━━━ Dataset extract ━━━

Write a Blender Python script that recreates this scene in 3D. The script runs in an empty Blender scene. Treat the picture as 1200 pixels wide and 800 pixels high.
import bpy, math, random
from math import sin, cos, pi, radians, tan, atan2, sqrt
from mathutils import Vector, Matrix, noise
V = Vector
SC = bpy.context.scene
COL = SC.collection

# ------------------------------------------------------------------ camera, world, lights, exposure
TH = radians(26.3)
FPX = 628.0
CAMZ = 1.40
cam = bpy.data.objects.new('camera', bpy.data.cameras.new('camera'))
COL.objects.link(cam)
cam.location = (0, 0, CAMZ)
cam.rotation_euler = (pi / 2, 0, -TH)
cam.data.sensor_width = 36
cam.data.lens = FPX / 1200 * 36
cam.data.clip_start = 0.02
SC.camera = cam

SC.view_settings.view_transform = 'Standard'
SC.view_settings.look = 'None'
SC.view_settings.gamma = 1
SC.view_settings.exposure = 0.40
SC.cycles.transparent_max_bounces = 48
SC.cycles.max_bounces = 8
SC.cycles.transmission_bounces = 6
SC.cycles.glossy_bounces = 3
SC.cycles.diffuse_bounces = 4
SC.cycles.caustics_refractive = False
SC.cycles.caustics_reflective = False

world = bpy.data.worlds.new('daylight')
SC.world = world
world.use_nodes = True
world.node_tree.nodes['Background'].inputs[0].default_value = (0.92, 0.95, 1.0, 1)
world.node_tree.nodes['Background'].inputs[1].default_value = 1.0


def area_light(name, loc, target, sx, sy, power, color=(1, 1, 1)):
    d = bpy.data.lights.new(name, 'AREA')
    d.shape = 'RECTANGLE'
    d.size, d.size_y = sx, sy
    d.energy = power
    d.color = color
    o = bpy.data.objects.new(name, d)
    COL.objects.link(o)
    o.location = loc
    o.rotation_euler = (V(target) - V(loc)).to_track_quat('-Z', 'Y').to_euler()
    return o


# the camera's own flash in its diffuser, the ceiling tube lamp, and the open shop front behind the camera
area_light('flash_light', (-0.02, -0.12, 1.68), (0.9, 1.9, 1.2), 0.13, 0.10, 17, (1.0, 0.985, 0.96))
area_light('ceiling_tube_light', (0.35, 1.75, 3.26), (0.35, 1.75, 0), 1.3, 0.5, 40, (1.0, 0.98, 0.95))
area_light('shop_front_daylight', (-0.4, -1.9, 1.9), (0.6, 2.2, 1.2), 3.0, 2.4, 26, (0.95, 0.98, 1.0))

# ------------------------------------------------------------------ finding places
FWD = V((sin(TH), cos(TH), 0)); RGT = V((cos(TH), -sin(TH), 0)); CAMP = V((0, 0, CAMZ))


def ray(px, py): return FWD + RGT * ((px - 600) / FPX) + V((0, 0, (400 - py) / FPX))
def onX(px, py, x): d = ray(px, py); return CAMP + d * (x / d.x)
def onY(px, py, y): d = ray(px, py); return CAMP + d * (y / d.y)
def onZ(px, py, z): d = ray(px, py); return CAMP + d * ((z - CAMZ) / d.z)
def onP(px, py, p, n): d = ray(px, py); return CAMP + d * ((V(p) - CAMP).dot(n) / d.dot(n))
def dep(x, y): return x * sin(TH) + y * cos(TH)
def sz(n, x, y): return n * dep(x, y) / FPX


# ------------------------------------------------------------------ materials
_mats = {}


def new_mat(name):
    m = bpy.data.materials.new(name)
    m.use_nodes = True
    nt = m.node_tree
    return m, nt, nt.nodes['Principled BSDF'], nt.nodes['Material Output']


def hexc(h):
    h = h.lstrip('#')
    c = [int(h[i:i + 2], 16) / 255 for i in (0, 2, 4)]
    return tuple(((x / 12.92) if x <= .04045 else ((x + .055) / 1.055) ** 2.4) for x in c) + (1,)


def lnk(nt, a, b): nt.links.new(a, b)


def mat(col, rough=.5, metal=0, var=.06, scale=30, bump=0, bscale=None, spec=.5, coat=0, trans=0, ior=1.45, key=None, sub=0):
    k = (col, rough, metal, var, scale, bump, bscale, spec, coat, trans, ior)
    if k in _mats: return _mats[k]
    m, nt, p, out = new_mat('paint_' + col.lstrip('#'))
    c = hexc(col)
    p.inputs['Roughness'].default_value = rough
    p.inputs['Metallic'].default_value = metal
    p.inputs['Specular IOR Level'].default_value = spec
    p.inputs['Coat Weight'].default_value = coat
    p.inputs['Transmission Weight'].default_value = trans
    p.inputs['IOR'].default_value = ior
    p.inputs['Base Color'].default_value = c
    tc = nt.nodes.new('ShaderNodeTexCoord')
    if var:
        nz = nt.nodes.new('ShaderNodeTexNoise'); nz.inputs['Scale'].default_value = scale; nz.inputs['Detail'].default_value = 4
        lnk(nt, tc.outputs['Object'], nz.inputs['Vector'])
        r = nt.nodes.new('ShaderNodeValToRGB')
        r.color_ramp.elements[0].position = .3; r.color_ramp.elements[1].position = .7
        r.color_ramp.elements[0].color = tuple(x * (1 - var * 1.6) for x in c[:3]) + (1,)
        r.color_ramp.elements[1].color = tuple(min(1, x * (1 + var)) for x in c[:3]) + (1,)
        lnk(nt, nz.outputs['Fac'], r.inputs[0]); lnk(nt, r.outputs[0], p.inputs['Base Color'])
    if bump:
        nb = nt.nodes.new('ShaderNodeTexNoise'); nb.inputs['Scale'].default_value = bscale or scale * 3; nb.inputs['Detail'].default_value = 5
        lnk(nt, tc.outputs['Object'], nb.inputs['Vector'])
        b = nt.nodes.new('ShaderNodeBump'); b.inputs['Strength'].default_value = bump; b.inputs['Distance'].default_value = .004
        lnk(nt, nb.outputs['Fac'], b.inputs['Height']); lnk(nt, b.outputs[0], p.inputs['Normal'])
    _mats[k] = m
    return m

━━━

**Problem to work on**
Return a word-for-word copy of the lines from the beginning of the listing to the line holding "COL = SC.collection", both kept.

**Answer below**
Write a Blender Python script that recreates this scene in 3D. The script runs in an empty Blender scene. Treat the picture as 1200 pixels wide and 800 pixels high.
import bpy, math, random
from math import sin, cos, pi, radians, tan, atan2, sqrt
from mathutils import Vector, Matrix, noise
V = Vector
SC = bpy.context.scene
COL = SC.collection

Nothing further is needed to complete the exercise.